The film focuses on Billy Beane (Brad Pitt), a general manager trying to keep his Oakland A’s competitive with a payroll that’s a third of a team like the Yankees or the Red Sox. Embarrassed by the creaky management wisdom of his aging scout team (judging a pitching prospect: “He’s got an ugly girlfriend. An ugly girlfriend means no confidence”), Beane turns to a Yale whiz kid (Jonah Hill) with a radical-for-the-time idea: using computerized analysis of player statistics to determine each player’s real worth. The film that follows is the rare sports movie with minimal interest in depicting the actual playing of sports, hewing instead to the template established by co-writer Aaron Sorkin (The Social Network) in his past work, where smart people talk animatedly about smart things in back offices.

Director Bennett Miller (Capote) keeps things at a sober calm instead of Social Network‘s caffeine high, but that’s a wise move for this particular story. Instead of going for the easy melodrama of your average rah-rah sports picture, this film keeps a cool, journalistic emphasis on day-to-day process – deal-making, contract negotiating, player trading – that allows it to become richer than your traditional underdogs-make-good narrative. It becomes another movie about the shift to the information age, where a foresighted leader recognizes the overflow of data all around him (Miller plants radio commentary or TV footage in nearly every background here) and harnesses it to revolutionize an industry.

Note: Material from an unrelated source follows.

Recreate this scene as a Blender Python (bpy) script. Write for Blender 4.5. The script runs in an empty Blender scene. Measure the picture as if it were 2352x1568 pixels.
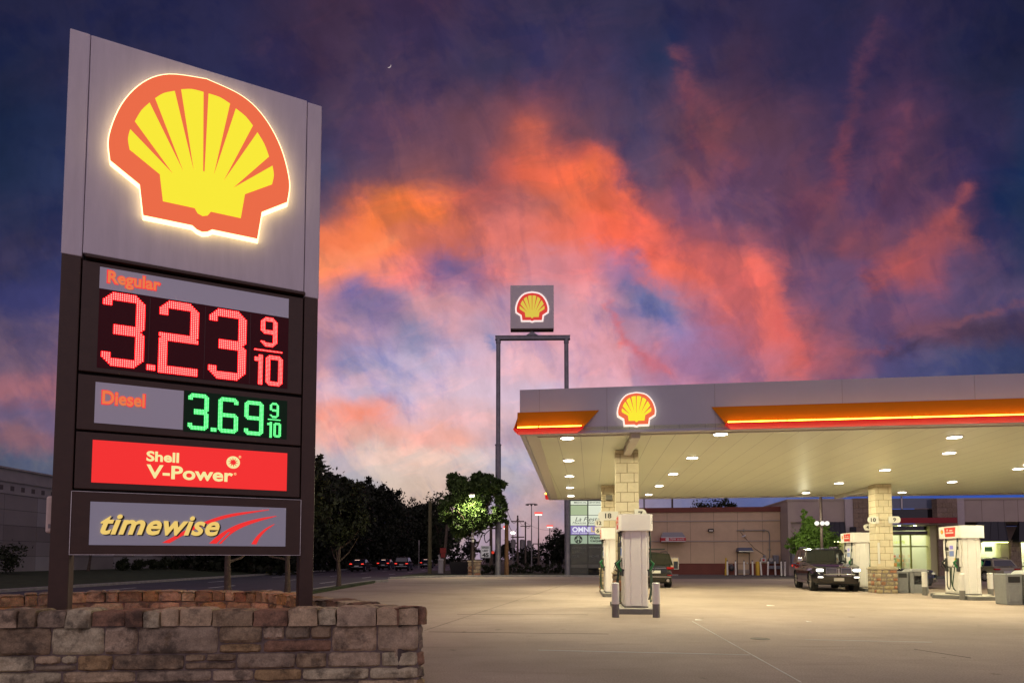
import bpy, bmesh, math, random
import numpy as np
from mathutils import Vector, Matrix, noise
from mathutils.geometry import tessellate_polygon
R = math.radians
random.seed(7)
sc = bpy.context.scene
col = sc.collection

# ------------------------------------------------------------------ camera
F, CX, CY = 1450.0, 1176.0, 1202.0          # focal length and principal point, in units of a 2352 px wide frame
EYE, PITCH = 1.45, R(3.2)
cam_d = bpy.data.cameras.new('camera'); cam = bpy.data.objects.new('camera', cam_d); col.objects.link(cam)
cam.location = (0, 0, EYE); cam.rotation_euler = (R(90) + PITCH, 0, 0)
cam_d.sensor_width = 36; cam_d.lens = 36 * F / 2352; cam_d.shift_y = 418 / 2352
cam_d.clip_start = 0.1; cam_d.clip_end = 9000
sc.camera = cam
sc.view_settings.view_transform = 'Standard'; sc.view_settings.look = 'None'
sc.view_settings.exposure = 0; sc.view_settings.gamma = 1
sc.cycles.use_denoising = True
sc.cycles.max_bounces = 6; sc.cycles.sample_clamp_indirect = 6

def ray(px, py):
    a = (px - CX) / F; b = (CY - py) / F
    return Vector((a, math.cos(PITCH) - b * math.sin(PITCH), math.sin(PITCH) + b * math.cos(PITCH)))
def P(px, py, Y):                       # point seen at that pixel, at depth Y
    d = ray(px, py); t = Y / d.y
    return Vector((d.x * t, Y, EYE + d.z * t))
def G(px, py, z=0.0):                   # point at height z
    d = ray(px, py); t = (z - EYE) / d.z
    return Vector((d.x * t, d.y * t, z))
def lin(c):
    c = c / 255.0
    return c / 12.92 if c <= 0.04045 else ((c + 0.055) / 1.055) ** 2.4
def S(r, g, b): return (lin(r), lin(g), lin(b), 1)

# ------------------------------------------------------------------ sky
SKY = [  # frame row, then (frame column, r, g, b)
 (-250, [(0,26,28,54),(740,40,34,60),(1200,44,38,66),(1800,34,34,62),(2352,24,26,52)]),
 (0, [(0,32,33,62),(150,34,34,64),(740,58,42,66),(860,64,45,70),(980,66,47,74),(1100,62,48,76),(1220,52,46,76),(1340,50,46,76),(1460,46,44,74),(1580,48,42,72),(1700,50,42,72),(1820,42,38,70),(1940,36,36,68),(2060,50,40,68),(2200,36,34,64),(2352,28,30,58)]),
 (150, [(0,27,33,62),(150,35,36,66),(740,62,44,70),(860,72,54,78),(980,66,50,78),(1100,56,50,80),(1220,58,50,82),(1340,66,52,82),(1460,50,48,82),(1540,36,46,80),(1580,60,50,78),(1700,64,46,72),(1820,44,40,72),(1940,42,38,72),(2060,56,42,72),(2130,44,38,70),(2200,36,36,66),(2352,30,32,60)]),
 (300, [(0,22,34,64),(150,32,40,72),(740,66,56,82),(860,92,64,86),(980,98,66,86),(1100,112,70,82),(1220,140,76,78),(1340,98,66,84),(1460,74,62,92),(1580,100,66,84),(1650,112,66,78),(1700,98,62,80),(1820,84,56,78),(1940,56,46,80),(2060,82,52,80),(2130,74,50,78),(2200,50,42,76),(2300,44,40,72),(2352,32,40,74)]),
 (400, [(0,26,38,68),(150,40,48,82),(740,76,70,96),(860,120,78,90),(980,130,80,88),(1080,114,74,90),(1220,205,96,74),(1300,226,104,72),(1360,232,106,70),(1400,190,92,78),(1440,90,68,96),(1500,100,72,96),(1580,124,72,84),(1700,92,62,90),(1820,90,60,84),(1940,64,50,84),(2060,100,62,84),(2130,78,54,82),(2200,70,50,80),(2280,40,44,80),(2352,22,42,78)]),
 (470, [(0,36,42,74),(740,120,84,96),(800,170,92,84),(860,226,114,66),(920,244,120,60),(980,240,122,78),(1060,190,94,84),(1140,160,88,90),(1220,190,104,96),(1300,226,108,78),(1380,246,106,70),(1440,236,108,76),(1480,150,80,88),(1560,136,82,104),(1700,112,76,100),(1820,100,62,86),(1900,112,66,84),(1960,88,60,90),(2060,106,66,90),(2180,104,64,88),(2240,76,54,84),(2300,28,44,80),(2352,28,42,76)]),
 (540, [(0,44,44,76),(740,230,118,80),(860,248,126,76),(980,246,122,92),(1060,236,116,88),(1140,214,114,106),(1220,222,116,104),(1300,236,114,92),(1380,246,106,80),(1420,246,104,78),(1470,230,100,80),(1540,190,90,88),(1600,170,90,98),(1700,150,86,100),(1800,110,74,98),(1900,94,62,88),(2000,120,70,88),(2080,92,64,94),(2150,148,74,82),(2200,150,78,84),(2260,56,50,84),(2352,36,46,80)]),
 (610, [(0,52,48,78),(150,60,60,100),(740,250,140,96),(860,250,136,104),(960,236,126,122),(1020,150,104,136),(1080,190,120,134),(1160,224,126,122),(1260,210,132,142),(1340,216,124,128),(1400,170,116,146),(1450,150,110,150),(1510,240,110,92),(1580,236,106,86),(1660,236,108,92),(1760,210,104,98),(1800,128,82,104),(1900,96,72,106),(2000,98,70,104),(2060,170,82,86),(2130,156,80,90),(2200,90,66,98),(2352,48,52,88)]),
 (690, [(0,64,60,100),(740,190,120,136),(820,128,108,150),(900,140,116,156),(980,214,138,142),(1060,216,136,142),(1160,200,136,156),(1260,214,140,156),(1340,226,138,144),(1420,190,128,156),(1480,110,112,156),(1540,130,120,160),(1600,196,120,136),(1680,232,112,104),(1780,226,106,98),(1820,120,80,106),(1900,100,74,108),(2000,110,80,110),(2100,112,78,110),(2200,90,72,108),(2352,80,68,100)]),
 (760, [(0,92,76,104),(740,200,130,140),(820,196,134,150),(900,176,140,172),(960,132,128,168),(1040,222,150,158),(1120,176,140,168),(1220,232,148,156),(1340,232,146,156),(1420,232,136,140),(1480,214,138,152),(1560,170,136,170),(1640,190,118,138),(1720,218,112,116),(1780,216,104,102),(1830,150,86,100),(1900,120,78,104),(2000,110,80,112),(2080,120,78,104),(2150,106,68,90),(2250,86,66,90),(2352,70,54,78)]),
 (830, [(0,110,86,108),(740,222,146,146),(800,190,150,170),(880,180,156,186),(960,180,164,194),(1040,196,164,190),(1140,216,164,176),(1240,240,168,170),(1340,232,154,166),(1440,232,142,150),(1500,230,132,140),(1580,190,128,154),(1660,170,122,148),(1740,190,110,126),(1830,200,100,100),(1880,150,86,102),(1950,140,84,102),(2050,100,82,118),(2150,80,76,112),(2250,66,70,106),(2352,54,62,94)]),
 (900, [(0,150,98,110),(740,224,164,166),(800,190,160,184),(880,200,172,192),(960,204,172,192),(1060,216,178,190),(1160,210,176,192),(1250,200,176,198),(1340,226,160,172),(1440,224,150,160),(1600,180,120,145),(1800,150,100,120),(2000,90,85,120),(2352,58,66,98)]),
 (950, [(0,120,96,118),(740,240,148,128),(800,240,146,130),(860,236,150,144),(940,228,172,172),(1040,230,170,168),(1140,226,176,176),(1250,190,168,188),(1340,220,160,165),(1600,170,120,145),(2000,86,84,120),(2352,56,68,104)]),
 (1000, [(0,130,92,104),(740,226,164,150),(860,234,170,152),(960,236,170,158),(1060,238,166,148),(1120,200,164,168),(1180,176,152,170),(1250,170,150,166),(1600,140,120,150),(2000,80,84,124),(2352,50,70,120)]),
 (1060, [(0,88,92,112),(740,190,180,178),(860,216,190,178),(980,222,192,176),(1080,206,190,186),(1180,186,178,190),(1260,178,170,186),(1600,120,116,150),(2000,64,84,140),(2352,44,74,150)]),
 (1130, [(0,90,98,112),(740,176,172,168),(860,206,188,172),(980,212,184,164),(1060,190,170,164),(1180,170,164,178),(1260,176,150,154),(1560,108,108,140),(1700,96,106,148),(1900,66,86,150),(2352,40,78,168)]),
 (1200, [(0,96,98,110),(740,190,170,160),(980,196,170,156),(1160,178,158,166),(1230,172,150,160),(1290,150,142,166),(1700,96,104,140),(2352,60,90,160)]),
 (1290, [(0,96,94,104),(740,160,146,146),(1200,150,140,160),(1700,90,96,130),(2352,56,80,140)]),
]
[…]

If there’s a problem here, though, it’s that the movie is awfully coy about how that harnessing actually took place. Anyone who isn’t terrified by the prospect of math is going to be frustrated with the movie’s hand-waving explanations of how this revolutionary team was built (I half-suspect that the vagueness is a clever advertisement for the Michael Lewis book the movie was adapted from).

But if the movie is a bit too afraid of the intellectual, the simpler human pleasures are immense. Pitt and Hill are both arguably as good here as they’ve ever been. Pitt has a relatively easy part to play here – the professional movie star is asked to play gruffly charming – but he nails it, capturing a leader with the warmth and charisma to effect massive institutional change, but who also carries an undercurrent of scary, single-minded zeal. It’s Hill who seems transformed, the typecast vulgar loudmouth here playing an outwardly meek man whose fiercely held convictions have a way of bubbling up to the surface at unexpected moments.

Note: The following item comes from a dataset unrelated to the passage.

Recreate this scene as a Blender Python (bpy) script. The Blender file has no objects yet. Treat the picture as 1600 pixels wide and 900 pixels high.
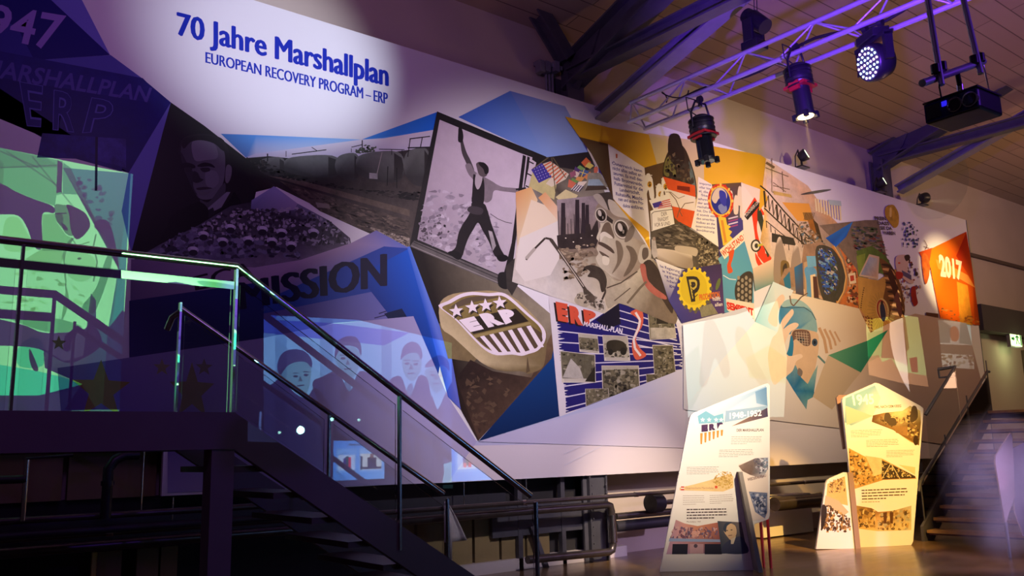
import bpy, bmesh, math, random
from mathutils import Vector, Matrix
rnd = random.Random(7)
SC = bpy.context.scene
COL = SC.collection

# ---------------------------------------------------------------- camera
F = 1365.0
_X = Vector((1736.0, -211.0, -F)).normalized()
_Z = Vector((-180.0, 7350.0, -F)).normalized()
_X = (_X - _Z * _X.dot(_Z)).normalized()
_Y = _Z.cross(_X)
EYE = Vector((0, 0, 1.5))
R3 = Matrix((_X, _Y, _Z))            # camera -> world
cam = bpy.data.cameras.new('camera')
cam.sensor_fit = 'HORIZONTAL'; cam.sensor_width = 36.0
cam.lens = F / 1600.0 * 36.0
cam.clip_start = 0.02; cam.clip_end = 200
camo = bpy.data.objects.new('camera', cam); COL.objects.link(camo)
camo.matrix_world = Matrix.Translation(EYE) @ R3.to_4x4()
SC.camera = camo

def ray(px, py): return R3 @ Vector(((px - 800) / F, -(py - 450) / F, -1.0))
def aty(px, py, y): d = ray(px, py); return EYE + d * (y / d.y)
def atx(px, py, x): d = ray(px, py); return EYE + d * (x / d.x)
def atz(px, py, z): d = ray(px, py); return EYE + d * ((z - EYE.z) / d.z)
def atd(px, py, D): return EYE + ray(px, py) * D

# ---------------------------------------------------------------- world, exposure, large lights
SC.view_settings.view_transform = 'Standard'
SC.view_settings.look = 'None'
SC.view_settings.exposure = 0.0
SC.view_settings.gamma = 1.0
SC.view_settings.use_curve_mapping = False
SC.cycles.transparent_max_bounces = 24
SC.cycles.max_bounces = 6
SC.cycles.use_denoising = True
SC.cycles.sample_clamp_indirect = 4.0
W = bpy.data.worlds.new('world'); SC.world = W; W.use_nodes = True
W.node_tree.nodes['Background'].inputs[0].default_value = (0.30, 0.17, 0.24, 1)
W.node_tree.nodes['Background'].inputs[1].default_value = 0.04

def lookrot(d):
    return Vector(d).to_track_quat('-Z', 'Y')
def lamp(name, kind, loc, target, color, power, **kw):
    l = bpy.data.lights.new(name, kind)
    l.color = color; l.energy = power
    for k, v in kw.items(): setattr(l, k, v)
    o = bpy.data.objects.new(name, l); COL.objects.link(o)
    o.location = loc
    if target is not None:
        o.rotation_mode = 'QUATERNION'
        o.rotation_quaternion = lookrot(Vector(target) - Vector(loc))
    return o
MY = 8.9
def M(px, py): return aty(px, py, MY)
# title spotlight, cool white, tight ellipse on the mural
lamp('title_spot_light', 'SPOT', (7.0, 1.6, 5.4), M(445, 74), (0.80, 0.86, 1.0), 2500, spot_size=math.radians(24), spot_blend=0.95, shadow_soft_size=0.03)
# violet stage wash, left
lamp('violet_wash_light', 'AREA', (0.5, 2.0, 6.0), (0.8, 9, 4.2), (0.50, 0.20, 0.90), 30, size=1.5)
lamp('violet_ceiling_light', 'AREA', (2.5, 5.0, 5.4), (5.5, 9.0, 8.4), (0.66, 0.30, 0.80), 42, size=0.8)
# blue-white wash in the middle of the mural
lamp('pale_wash_light', 'SPOT', (6.2, 1.6, 5.6), (7.5, 8.9, 3.3), (0.95, 0.78, 0.88), 2500, spot_size=math.radians(52), spot_blend=1.0, shadow_soft_size=0.15)
# warm wash on the right half of the mural
lamp('warm_wash_light', 'SPOT', (11.2, 2.0, 5.4), (12.6, 8.9, 4.2), (1.0, 0.74, 0.46), 2500, spot_size=math.radians(64), spot_blend=1.0, shadow_soft_size=0.15)
lamp('warm_far_light', 'AREA', (20.5, 3.0, 6.2), (22.5, 9, 4.0), (1.0, 0.60, 0.34), 130, size=0.8)
# amber light bouncing to the wooden ceiling
lamp('amber_uplight', 'AREA', (14.5, 4.5, 2.6), (15.0, 6.5, 9.0), (1.0, 0.54, 0.32), 68, size=1.2)
lamp('violet_truss_light', 'SPOT', (6.0, 3.0, 4.5), (8.7, 4.4, 6.15), (0.20, 0.05, 1.0), 1900, spot_size=math.radians(66), spot_blend=0.6, shadow_soft_size=0.06)
lamp('violet_hanger_light', 'SPOT', (5.2, -0.6, 3.9), (3.95, 1.6, 3.25), (0.22, 0.05, 1.0), 90, spot_size=math.radians(34), spot_blend=0.6, shadow_soft_size=0.03)
# orange spot on the year at the far end
lamp('year_spot_light', 'SPOT', (15.2, 3.0, 6.0), M(1476, 432), (1.0, 0.72, 0.36), 5200, spot_size=math.radians(17), spot_blend=0.9, shadow_soft_size=0.04)
# two spots on the information stands
lamp('stand_spot_light', 'SPOT', (7.4, 2.4, 5.6), (8.85, 7.1, 1.75), (1.0, 0.76, 0.50), 3600, spot_size=math.radians(23), spot_blend=0.95, shadow_soft_size=0.04)
lamp('stand_spot_light', 'SPOT', (10.0, 2.2, 5.4), (12.1, 7.0, 1.1), (1.0, 0.55, 0.12), 4600, spot_size=math.radians(24), spot_blend=0.6, shadow_soft_size=0.04)
lamp('violet_haze_light', 'SPOT', (15.0, 2.5, 4.0), (11.5, 5.3, 1.4), (0.62, 0.42, 1.0), 130, spot_size=math.radians(50), spot_blend=0.8, shadow_soft_size=0.1)

# ---------------------------------------------------------------- helpers
def srgb(c):
    out = []
    for v in c[:3]:
        v = v / 255.0
        out.append(v / 12.92 if v <= 0.04045 else ((v + 0.055) / 1.055) ** 2.4)
    return tuple(out)

def mat(name, color, rough=0.5, metal=0.0, emit=None, estr=0.0, noise=0.0, nscale=8.0, bump=0.0, spec=None):
    m = bpy.data.materials.new(name); m.use_nodes = True
    nt = m.node_tree; b = nt.nodes['Principled BSDF']
    b.inputs['Base Color'].default_value = (*color, 1)
    b.inputs['Roughness'].default_value = rough
    b.inputs['Metallic'].default_value = metal
    if spec is not None: b.inputs['Specular IOR Level'].default_value = spec
    if noise > 0 or bump > 0:
        tc = nt.nodes.new('ShaderNodeTexCoord')
        n = nt.nodes.new('ShaderNodeTexNoise'); n.inputs['Scale'].default_value = nscale
        n.inputs['Detail'].default_value = 5
        nt.links.new(tc.outputs['Object'], n.inputs['Vector'])
        if noise > 0:
            mr = nt.nodes.new('ShaderNodeMapRange')
            mr.inputs[3].default_value = 1 - noise; mr.inputs[4].default_value = 1 + noise
            mr.inputs[1].default_value = 0.25; mr.inputs[2].default_value = 0.75
            mx = nt.nodes.new('ShaderNodeVectorMath'); mx.operation = 'SCALE'
            mx.inputs[0].default_value = color
            nt.links.new(n.outputs['Fac'], mr.inputs[0]); nt.links.new(mr.outputs[0], mx.inputs['Scale'])
            nt.links.new(mx.outputs[0], b.inputs['Base Color'])
        if bump > 0:
            bp = nt.nodes.new('ShaderNodeBump'); bp.inputs['Strength'].default_value = bump
            bp.inputs['Distance'].default_value = 0.01
            nt.links.new(n.outputs['Fac'], bp.inputs['Height']); nt.links.new(bp.outputs[0], b.inputs['Normal'])
    if emit is not None:
        b.inputs['Emission Color'].default_value = (*emit, 1)
        b.inputs['Emission Strength'].default_value = estr
    return m

def glass_mat(name, tint=(0.95, 0.97, 0.97)):
    m = bpy.data.materials.new(name); m.use_nodes = True
    nt = m.node_tree; nt.nodes.clear()
    o = nt.nodes.new('ShaderNodeOutputMaterial'); t = nt.nodes.new('ShaderNodeBsdfTransparent')
    t.inputs[0].default_value = (*tint, 1)
    g = nt.nodes.new('ShaderNodeBsdfGlossy'); g.inputs['Roughness'].default_value = 0.012
    fr = nt.nodes.new('ShaderNodeFresnel'); fr.inputs[0].default_value = 1.45
    mx = nt.nodes.new('ShaderNodeMixShader')
    nt.links.new(fr.outputs[0], mx.inputs[0]); nt.links.new(t.outputs[0], mx.inputs[1]); nt.links.new(g.outputs[0], mx.inputs[2])
    nt.links.new(mx.outputs[0], o.inputs[0])
    return m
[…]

As mentioned before, it’s hard not to compare Moneyball to The Social Network given their stylistic similarities (although the quality of the latter is in a different, uh, ballpark). The interesting difference between the movies is that they seem to be ideological inverses of each other. In showing Facebook’s birth, The Social Network focused on the human costs of capitalism as well as the birth of a revolutionary enterprise, detailing the betrayals and ruthlessness unavoidable in the creation of such a company.

Moneyball, on the other hand, is pretty unambiguous in its hailing of what is basically a corporate triumph. It’s easy to envision a movie where Billy Beane is seen as a cynical, brooding leader who sacked experienced associates and long-time friends in order to adopt the latest, greatest corporate efficiency framework, and couldn’t even be bothered to actually attend the games (scenes where Hill is forced to lay off players actually are played for laughs here). But the movie bends over backwards to make Beane sympathetic, mostly through scenes where he eats ice cream with his tween daughter. This isn’t necessarily a bad thing, mind you – a lack of ambiguity is a traditional characteristic of straightforward Hollywood pleasure – and I’m not saying the film is any kind of political tract, but I wouldn’t be surprised if this story of business victory, where a lean, efficient team stays competitive with spendthrift “Big Government”-esque behemoths, gets picked up as a Tea Party talking point.